Music Issue 140 Jun, 2013
Text by Suprasanna Aryal / Photo: ECS Media

Sarod player Suresh Bajracharya talks about the instrument that established him as an up and coming musician.

Underneath an evening sky, I sat down in Patan Museum courtyard with the other attendees for what promised to be an enchanting Sarod music show. The promise was lived up to. Listening to the melodious tunes was pure bliss. “Music is the language of the soul” - everyone who sat there tapping their feet to the soulful music of the sarod maestro were made to belive it that evening.

Time traveling with sarod
The tone and the structure of the sarod - having borrowed attributes of other similar string instruments - are likely to put any music enthusiast at awe. The name sarod means ‘beautiful sound’ in the Persian dialect. It compliments the music that the instrument produces along with the resonance of other strings lined underneath.

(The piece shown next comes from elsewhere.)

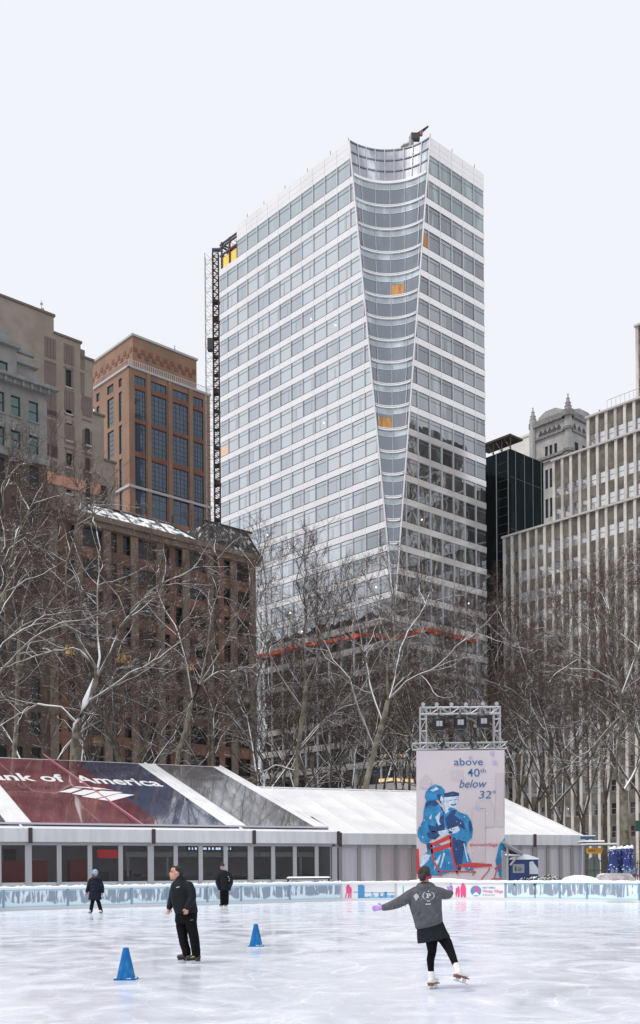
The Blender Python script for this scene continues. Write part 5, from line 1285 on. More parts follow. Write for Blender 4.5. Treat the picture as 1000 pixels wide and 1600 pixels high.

I talked to Sarod maestro Suresh Bajracharya, who has dedicated his life to studying the anatomy and traits of the instrument. In our meeting after his delightful recital, he shared how the original form of the sarod was a four-stringed instrument called the Tungna, an instrument that Sherpas still play during various ocassions.
“The tungna reached Afganisthan with the Sherpas and the people there gave it a different shape. The newer instrument then got introduced as Rubab to the world,” said Mr Bajracharya, adding, “Indian traders who went to Afghanistan then performed their modification bits and turned the Afghani rubab into the sarod.”

“In the book Nepali Sangeet Sadhak, it is written that the sarod was brought to Nepal before 1864 AD. Bir Bahadur Tandukar and Kuber Tandukar, the era’s famous sarod duo played the instrument here. In 1873, Indian sarodist Niyamatullah Khan, who lived in Nepal for 30 years, added more features like metal strings and a metal finger board before leaving for India. His death in India soon after leaving Nepal marked the end of the instrument’s modification. My research proves that the sarod’s structure was finalized in Nepal by the Indian Sarodist,” shared Mr. Bajracharya.

Sarod, a rare nail instrument is still evolving. The sounds are being boosted using pickups and numerous developments are being made in order to adjust it to the global music scenario. Like many other Eastern classical instruments, the sarod too has had a chance to collaborate with western instruments. The fusion between sounds of the East and the West assure us that the Sarod is here to stay, but the change in its sounds natural and inevitable.